## BEGIN
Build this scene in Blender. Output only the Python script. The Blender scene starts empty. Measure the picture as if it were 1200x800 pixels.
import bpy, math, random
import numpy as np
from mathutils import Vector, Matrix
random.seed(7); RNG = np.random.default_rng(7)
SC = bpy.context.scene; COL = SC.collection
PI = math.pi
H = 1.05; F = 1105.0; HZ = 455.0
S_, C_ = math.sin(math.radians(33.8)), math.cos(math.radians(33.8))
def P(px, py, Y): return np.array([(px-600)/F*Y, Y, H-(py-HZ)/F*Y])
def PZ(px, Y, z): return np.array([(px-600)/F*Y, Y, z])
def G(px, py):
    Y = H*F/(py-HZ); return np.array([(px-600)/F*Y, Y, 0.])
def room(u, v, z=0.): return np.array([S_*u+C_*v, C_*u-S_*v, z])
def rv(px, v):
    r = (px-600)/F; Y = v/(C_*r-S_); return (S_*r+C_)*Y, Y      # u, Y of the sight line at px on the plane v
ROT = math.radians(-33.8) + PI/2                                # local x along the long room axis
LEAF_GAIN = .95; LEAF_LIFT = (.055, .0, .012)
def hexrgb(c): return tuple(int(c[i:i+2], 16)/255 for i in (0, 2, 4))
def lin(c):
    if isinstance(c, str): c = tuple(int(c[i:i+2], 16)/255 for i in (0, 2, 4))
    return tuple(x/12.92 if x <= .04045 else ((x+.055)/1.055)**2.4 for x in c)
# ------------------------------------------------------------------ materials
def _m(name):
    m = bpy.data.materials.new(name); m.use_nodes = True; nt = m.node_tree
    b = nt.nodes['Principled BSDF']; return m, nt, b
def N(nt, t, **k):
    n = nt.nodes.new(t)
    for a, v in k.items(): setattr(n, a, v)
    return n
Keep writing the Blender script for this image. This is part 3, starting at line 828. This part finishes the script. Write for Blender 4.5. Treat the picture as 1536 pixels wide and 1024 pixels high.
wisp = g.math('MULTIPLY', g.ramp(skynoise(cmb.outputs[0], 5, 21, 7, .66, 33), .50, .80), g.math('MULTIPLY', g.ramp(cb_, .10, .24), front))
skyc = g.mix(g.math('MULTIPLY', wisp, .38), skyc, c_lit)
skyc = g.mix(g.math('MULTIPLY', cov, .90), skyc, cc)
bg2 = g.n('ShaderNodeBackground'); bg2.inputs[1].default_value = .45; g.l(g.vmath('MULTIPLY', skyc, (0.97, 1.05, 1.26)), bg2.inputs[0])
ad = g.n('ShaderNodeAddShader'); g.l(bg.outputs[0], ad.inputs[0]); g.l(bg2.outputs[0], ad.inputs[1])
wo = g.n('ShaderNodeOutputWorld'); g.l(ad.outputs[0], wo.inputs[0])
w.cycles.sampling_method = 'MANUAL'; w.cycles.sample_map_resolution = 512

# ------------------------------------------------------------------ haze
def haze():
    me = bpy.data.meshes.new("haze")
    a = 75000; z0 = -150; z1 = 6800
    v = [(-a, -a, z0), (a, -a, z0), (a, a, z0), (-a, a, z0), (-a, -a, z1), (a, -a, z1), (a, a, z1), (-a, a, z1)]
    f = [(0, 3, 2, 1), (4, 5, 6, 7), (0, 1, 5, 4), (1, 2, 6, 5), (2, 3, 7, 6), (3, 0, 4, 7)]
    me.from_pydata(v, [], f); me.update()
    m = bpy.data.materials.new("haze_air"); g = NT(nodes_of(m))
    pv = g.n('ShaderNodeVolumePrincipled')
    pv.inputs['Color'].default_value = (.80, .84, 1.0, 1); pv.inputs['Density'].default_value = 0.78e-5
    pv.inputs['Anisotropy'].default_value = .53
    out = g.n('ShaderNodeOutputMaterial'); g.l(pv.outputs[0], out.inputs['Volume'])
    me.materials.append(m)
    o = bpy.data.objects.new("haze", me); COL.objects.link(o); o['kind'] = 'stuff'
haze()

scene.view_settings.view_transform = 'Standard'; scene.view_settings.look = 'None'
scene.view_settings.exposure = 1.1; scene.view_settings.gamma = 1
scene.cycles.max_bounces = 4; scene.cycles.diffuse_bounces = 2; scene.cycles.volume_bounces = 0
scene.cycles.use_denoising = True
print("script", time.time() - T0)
## END
- [Task requirements]:
Every record above must be duplicated exactly.

- [The solution]:
Build this scene in Blender. Output only the Python script. The Blender scene starts empty. Measure the picture as if it were 1200x800 pixels.
import bpy, math, random
import numpy as np
from mathutils import Vector, Matrix
random.seed(7); RNG = np.random.default_rng(7)
SC = bpy.context.scene; COL = SC.collection
PI = math.pi
H = 1.05; F = 1105.0; HZ = 455.0
S_, C_ = math.sin(math.radians(33.8)), math.cos(math.radians(33.8))
def P(px, py, Y): return np.array([(px-600)/F*Y, Y, H-(py-HZ)/F*Y])
def PZ(px, Y, z): return np.array([(px-600)/F*Y, Y, z])
def G(px, py):
    Y = H*F/(py-HZ); return np.array([(px-600)/F*Y, Y, 0.])
def room(u, v, z=0.): return np.array([S_*u+C_*v, C_*u-S_*v, z])
def rv(px, v):
    r = (px-600)/F; Y = v/(C_*r-S_); return (S_*r+C_)*Y, Y      # u, Y of the sight line at px on the plane v
ROT = math.radians(-33.8) + PI/2                                # local x along the long room axis
LEAF_GAIN = .95; LEAF_LIFT = (.055, .0, .012)
def hexrgb(c): return tuple(int(c[i:i+2], 16)/255 for i in (0, 2, 4))
def lin(c):
    if isinstance(c, str): c = tuple(int(c[i:i+2], 16)/255 for i in (0, 2, 4))
    return tuple(x/12.92 if x <= .04045 else ((x+.055)/1.055)**2.4 for x in c)
# ------------------------------------------------------------------ materials
def _m(name):
    m = bpy.data.materials.new(name); m.use_nodes = True; nt = m.node_tree
    b = nt.nodes['Principled BSDF']; return m, nt, b
def N(nt, t, **k):
    n = nt.nodes.new(t)
    for a, v in k.items(): setattr(n, a, v)
    return n
Keep writing the Blender script for this image. This is part 3, starting at line 828. This part finishes the script. Write for Blender 4.5. Treat the picture as 1536 pixels wide and 1024 pixels high.
wisp = g.math('MULTIPLY', g.ramp(skynoise(cmb.outputs[0], 5, 21, 7, .66, 33), .50, .80), g.math('MULTIPLY', g.ramp(cb_, .10, .24), front))
skyc = g.mix(g.math('MULTIPLY', wisp, .38), skyc, c_lit)
skyc = g.mix(g.math('MULTIPLY', cov, .90), skyc, cc)
bg2 = g.n('ShaderNodeBackground'); bg2.inputs[1].default_value = .45; g.l(g.vmath('MULTIPLY', skyc, (0.97, 1.05, 1.26)), bg2.inputs[0])
ad = g.n('ShaderNodeAddShader'); g.l(bg.outputs[0], ad.inputs[0]); g.l(bg2.outputs[0], ad.inputs[1])
wo = g.n('ShaderNodeOutputWorld'); g.l(ad.outputs[0], wo.inputs[0])
w.cycles.sampling_method = 'MANUAL'; w.cycles.sample_map_resolution = 512

# ------------------------------------------------------------------ haze
def haze():
    me = bpy.data.meshes.new("haze")
    a = 75000; z0 = -150; z1 = 6800
    v = [(-a, -a, z0), (a, -a, z0), (a, a, z0), (-a, a, z0), (-a, -a, z1), (a, -a, z1), (a, a, z1), (-a, a, z1)]
    f = [(0, 3, 2, 1), (4, 5, 6, 7), (0, 1, 5, 4), (1, 2, 6, 5), (2, 3, 7, 6), (3, 0, 4, 7)]
    me.from_pydata(v, [], f); me.update()
    m = bpy.data.materials.new("haze_air"); g = NT(nodes_of(m))
    pv = g.n('ShaderNodeVolumePrincipled')
    pv.inputs['Color'].default_value = (.80, .84, 1.0, 1); pv.inputs['Density'].default_value = 0.78e-5
    pv.inputs['Anisotropy'].default_value = .53
    out = g.n('ShaderNodeOutputMaterial'); g.l(pv.outputs[0], out.inputs['Volume'])
    me.materials.append(m)
    o = bpy.data.objects.new("haze", me); COL.objects.link(o); o['kind'] = 'stuff'
haze()

scene.view_settings.view_transform = 'Standard'; scene.view_settings.look = 'None'
scene.view_settings.exposure = 1.1; scene.view_settings.gamma = 1
scene.cycles.max_bounces = 4; scene.cycles.diffuse_bounces = 2; scene.cycles.volume_bounces = 0
scene.cycles.use_denoising = True
print("script", time.time() - T0)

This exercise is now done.